Letture
Il libro-inchiesta
La controstoria dell’errore giudiziario sui “mostri di Ponticelli”, l’indagine che scagiona i tre condannati a 32 anni di carcere
«Sembravano due manichini buttati in mezzo all’erbaccia. È così che il 3 luglio del 1983 vengono ritrovate le piccole Barbara Sellini, 7 anni, e Nunzia Munizzi, 10 anni. Un corpicino sopra l’altro, completamente carbonizzati i vestitini cerati. Erano scomparse dalla sera prima, e nessuno immaginava che le avrebbero ritrovate in quelle condizioni, irriconoscibili. Cercate ovunque, erano a poche centinaia di metri da casa». Questa è una storia vera e terribile. Secondo questo documentato libro, si tratta di un clamoroso errore giudiziario. Una storia orribile nella quale “si deve” trovare il colpevole di un barbaro omicidio di due ragazzine.
Gli inquirenti hanno fretta di chiudere il caso, serve un colpevole qualunque. E tre giovani si beccano l’ergastolo ma erano innocenti. Non è un romanzo ma lo sembra, questo libro scritto da Giulio Golia e Francesca Di Stefano, cronisti de Le Iene, “I mostri di Ponticelli” (Piemme), bravissimi nel raccontare la “loro” contro-indagine che scagiona i tre “colpevoli”, Giuseppe La Rocca, Cito Imperante e Luigi Schiavo, che si sono fatti trentadue anni di carcere malgrado le richieste di revisione del processo, sempre bocciate. I tre sono poi usciti nel 2010 e ora vivono vicino Spoleto, non lontano dalla casa circondariale in cui erano stati reclusi. In questi anni due investigatori, Giacomo Morandi e la criminologa Luisa D’Aniello, hanno rivisto tutti i documenti giungendo alla conclusione che l’inchiesta fu eseguita con metodi violenti, sopraffazioni, intimidazioni, irregolarità: e siamo nel 1983, non nell’Ottocento o sotto il fascismo.

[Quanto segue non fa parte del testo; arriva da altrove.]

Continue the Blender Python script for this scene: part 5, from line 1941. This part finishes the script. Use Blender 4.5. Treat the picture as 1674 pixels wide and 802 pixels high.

I fatti non quadrano. A massacrare Barbara e Nunzia nel quartiere napoletano di Ponticelli, che all’epoca era meno degradato di oggi, fu qualche balordo e maniaco: non quei tre. «Abbiamo passato mesi a studiare tutte le carte, a leggere centinaia di verbali di interrogatorio, a parlare con decine di testimoni, con diversi investigatori e con il magistrato che chiuse le indagini – scrivono gli autori – abbiamo rintracciato compagni di cella e collaboratori di giustizia dell’epoca. Abbiamo affrontato il principale accusatore della loro colpevolezza, con una domanda di fondo che ci ha accompagnato per tutta la nostra inchiesta: com’era possibile che tre ragazzi perbene, lavoratori, onesti, avessero potuto compiere un delitto così atroce? Forse, semplicemente non erano stati loro. L’idea che ci siamo fatti è che, tra dolo e superficialità, 40 anni fa sia stata tolta la libertà e distrutta la vita di tre uomini, che oggi, ormai fuori dal carcere dopo aver scontato tutto quello che gli era stato imputato, continuano a combattere per far emergere la verità».
Gli autori del libro pensano di aver capito tutto ma sta agli inquirenti incaricati di nuove indagini scrivere una parola conclusiva giusta di questa storia ignobile. Una storia che i tre ex ragazzi, oggi sessantenni, a cui è stata rubata la vita, raccontano per filo e per segno. A partire da come furono trattati durante gli interrogatori (e non solo loro ma anche i testimoni a discarico), con tanto di nomi e cognomi dei responsabili di quelle torture. Il giudice istruttore Arcibaldo Miller aveva fretta. A un certo punto emerge anche il ruolo della camorra – siamo negli anni della furiosa lotta tra la Nuova camorra e la Nuova famiglia organizzata – e una serie di figure più che losche. Annota nella prefazione Roberto Saviano: «Leggendo questo libro vi renderete conto di essere totalmente immersi in una tragedia, una tragedia della classicità. Non c’è luce. Non c’è speranza. Non c’è aiuto, se non quello che arriva da sofferenti». I corpicini bruciati di Barbara e Nunzia ardono ancora per la mancanza di verità.